I maintain an ASP.NET WebForms app written by someone else years ago. I never met the original coder, so have had to put it together the best I could from various sources. The original developer used a dozen projects for the app in the solution, at least that's what I was able to piece together. He didn't document anything nor was it in source control of any kind. He wrote it using VB.NET.
I started maintaining the app 6 years ago. When I found the pieces which I believe comprise the app I put them into a main folder. I found three solutions, each with its own collection of projects, which comprise the app. Here's a screen capture how things are now configured.
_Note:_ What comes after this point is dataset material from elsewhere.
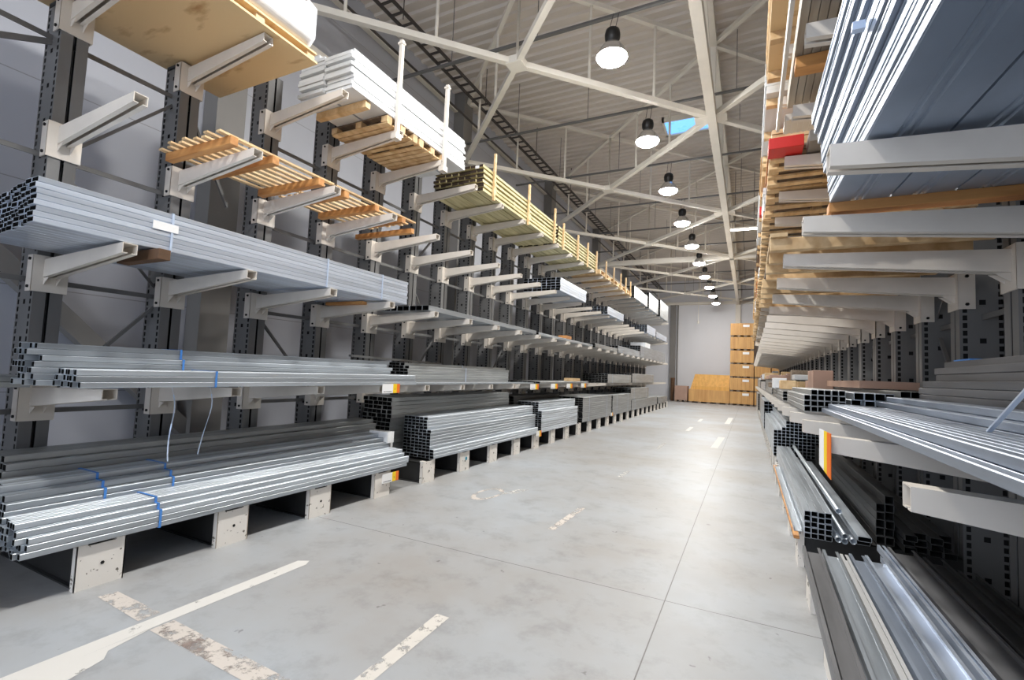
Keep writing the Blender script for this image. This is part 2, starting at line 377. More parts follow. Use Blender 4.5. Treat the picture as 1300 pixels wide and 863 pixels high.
def arm_mesh(L, hr=.16, ht=.08, w=.1, rise=.05):
    """root at x=0 z=0 (top of arm at the root), reaching to +x, rising to the tip"""
    m = MB(); t = .006; sl = w*.5-.014
    def sect(x, z, h):
        a = w/2
        return [(x, -a+sl, z-h), (x, -a, z-h), (x, -a, z), (x, a, z), (x, a, z-h), (x, a-sl, z-h), (x, a-sl, z-h+t), (x, a-t, z-h+t), (x, a-t, z-t), (x, -a+t, z-t), (x, -a+t, z-h+t), (x, -a+sl, z-h+t)]
    A = sect(-.01, 0, hr); B = sect(L, rise, ht); k = len(m.v); n = len(A)
    m.v += A+B
    for i in range(n):
        j = (i+1) % n; m.f.append((k+i, k+j, k+n+j, k+n+i)); m.m.append(0)
    for a, b, c, d in ((0, 1, 10, 11), (1, 2, 9, 10), (2, 3, 8, 9), (3, 4, 7, 8), (4, 5, 6, 7)):
        m.f.append((k+n+a, k+n+b, k+n+c, k+n+d)); m.m.append(0)
    # saddle bracket on the upright
    bw, bt, bb = .122, .03, -.285
    m.box((.0, -bw, bb), (.012, bw, bt))
    for s in (-1, 1): m.hexa([(-.10, s*bw, bb), (.012, s*bw, bb), (.012, s*(bw-.008), bb), (-.10, s*(bw-.008), bb)], [(-.10, s*bw, bt), (.012, s*bw, bt), (.012, s*(bw-.008), bt), (-.10, s*(bw-.008), bt)])
    # gusset below the arm
    for s in (-1, 1):
        m.hexa([(.012, s*.045, -.22), (.02, s*.045, -.22), (.02, s*.04, -.22), (.012, s*.04, -.22)], [(.012, s*.045, -hr), (.10, s*.045, -hr+.002), (.10, s*.04, -hr+.002), (.012, s*.04, -hr)])
    m.mi = 1
    for z in (bt-.035, bb+.04):
        for s in (-1, 1): m.cyl((-.045, s*bw, z), (-.045, s*(bw+.012), z), .014, 6)
    return m.mesh('arm', [cream, upd])
def foot_mesh(L):
    """white end shoe at +x end, beam back to the upright; root x=0"""
    m = MB(); h = .315
    m.box((L-.012, -.15, 0), (L, .15, h-.012))
    for s in (-1, 1):
        m.box((L-.05, s*.15, 0), (L, s*.142, h)); m.box((L-.06, s*.15, h-.012), (L, s*.085, h))
    m.mi = 1
    m.box((0, -.10, 0), (L-.02, -.09, h-.03)); m.box((0, .09, 0), (L-.02, .10, h-.03)); m.box((0, -.10, h-.04), (L-.02, .10, h-.03)); m.box((0, -.13, 0), (L-.05, .13, .012))
    m.mi = 2
    m.cyl((L, .01, .16), (L+.003, .01, .16), .013, 6)
    return m.mesh('base_foot', [chip, footb, upd])
um = upright_mesh(UH)
footL = foot_mesh(1.28); umS = upright_mesh(4.86)
NL = 28; YL0 = 1.92
rack = thing('cantilever_rack', 'long grey cantilever rack with cream arms standing along the pale panelled wall', 'rack', (0, 0, 0))
LV = {2: (1.42, 1.18), 3: (2.53, 1.27), 4: (3.72, 1.22), 5: (4.87, 1.24)}
armL = {l: arm_mesh(v[1], rise=.05) for l, v in LV.items()}
farm = MB()
for k in range(-1, NL):
    y = YL0+k
    u = inst('upright', um if k > 1 else umS, rack, (-5.5, y, 0))
    inst('base_foot', footL, u)
    for l, (z, L) in LV.items():
        if k < 23: inst('arm', armL[l], u, (0, 0, z-.056), (0, 0, 0))
        else:
            me = armL[l]; b = len(farm.v); farm.v += [(-5.5+v.co.x, y+v.co.y, z-.056+v.co.z) for v in me.vertices]
            farm.f += [tuple(b+i for i in p.vertices) for p in me.polygons]; farm.m += [p.material_index for p in me.polygons]
farm.build('arm', [cream, upd], rack)['kind'] = 'stuff'
def brace_set(y, parent, xb, odd):
    for z in (1.15, 2.3, 3.42, 4.5):
        m = MB(); m.bar((xb, y, z), (xb, y+1, z), .012, .045); m.build('brace', upm, parent)
    if odd:
        for z0, z1 in ((1.15, 2.3), (3.42, 4.5)):
            m = MB(); m.bar((xb, y, z0), (xb, y+1, z1), .03, .03); m.build('diagonal_brace', upm, parent)
        m = MB(); m.bar((xb-.02, y+1, 2.3), (xb-.02, y, 3.42), .006, .03); m.build('diagonal_brace', upm, parent)
for k in range(-1, 13): brace_set(YL0+k, rack, -5.66, k in (0, 5, 8)) if k != 1 else None
m = MB(); m.bar((-5.66, YL0-1, 4.5-.45), (-5.66, YL0-.1, 4.46), .02, .05); m.build('diagonal_brace', upm, rack)
m = MB(); m.bar((-5.66, YL0+2.05, 2.3), (-5.66, YL0+3, 1.3), .03, .03); m.build('diagonal_brace', upm, rack)
m = MB(); m.bar((-5.66, YL0+1.05, 4.5), (-5.66, YL0+1.6, 3.5), .03, .03); m.build('diagonal_brace', upm, rack)
# white stop posts standing on the fifth level arm tips
for y in (4.83, 5.93):
    m = MB(); m.box((-4.28, y-.02, 4.74), (-4.23, y+.03, 6.08)); m.box((-4.30, y-.03, 6.02), (-4.22, y+.04, 6.05)); m.box((-4.31, y-.05, 4.7), (-4.22, y+.06, 4.78)); m.build('stop_post', cream, rack)

# right rack: mirrored
rackr = thing('cantilever_rack', 'long grey cantilever rack with cream arms facing the panelled wall across the aisle', 'rack', (0, 0, 0))
NR = 31; YR0 = 2.42; XRF = 1.6
TIP = {2: [(.56, 1.31), (.43, 1.385), (.38, 1.405), (.36, 1.41), (.35, 1.41)], 3: [(.30, 2.71), (.29, 2.71), (.24, 2.72)], 4: [(.30, 3.95)], 5: [(.28, 5.12)]}
armR = {}
farm = MB(); footR = foot_mesh(1.18)
for k in range(-2, NR):
    y = YR0+k
    u = inst('upright', um, rackr, (XRF, y, 0), (0, 0, math.pi))
    inst('base_foot', footR, u)
    for l, tp in TIP.items():
        if k < 0 and l in (3, 4): continue
        x, z = tp[min(max(k, 0), len(tp)-1)]
        key = (round(x, 2), l)
        if key not in armR: armR[key] = arm_mesh(XRF-x, rise=.06, ht=.095, w=.11)
        if k < 21: inst('arm', armR[key], u, (0, 0, z-.066))
        else:
            me = armR[key]; b = len(farm.v); farm.v += [(XRF-v.co.x, y-v.co.y, z-.066+v.co.z) for v in me.vertices]
            farm.f += [tuple(b+i for i in p.vertices) for p in me.polygons]; farm.m += [p.material_index for p in me.polygons]
farm.build('arm', [cream, upd], rackr)['kind'] = 'stuff'
for k in range(-1, 12): brace_set(YR0+k, rackr, XRF+.15, k % 3 == 0)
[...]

The solution in folder DotNetProjects is the solution for the app. Since I did this 6 years ago, I don't remember all the steps I took, but what I believe I did was, within VS 2015 at the time, I did an Add Existing Project to the two projects one in folder DotNetLibraries and Reporting. I had thought that Visual Studio would have copied those projects under DotNetProjects. Today I've learned I was wrong. Instead, the solution file is pointing to NotNetLibraries and Reporting in the location they're in as shown in the screen capture, I'm posting here. The reason I've discovered it is because both DotNetLibraries and Reporting are not in TFS. (We're running TFS 2015 on-prem.) I was trying to get a build & release going for this old app, when I discovered that the Visual Studio Build step can't find those projects.
I believe my reasoning, 6 years ago, was that doing an Add Existing Project would have put them under DotNetProjects. My thinking is wrong, and VS just doesn't do that anyway. Perhaps when using VB.NET to add an existing project to a solution, it just leaves the project in its original location. Whatever the reason, I've got a problem. How do I get DotNetLibraries and Reporting both under DotNetProjects, so that I can do a build on our TFS build server?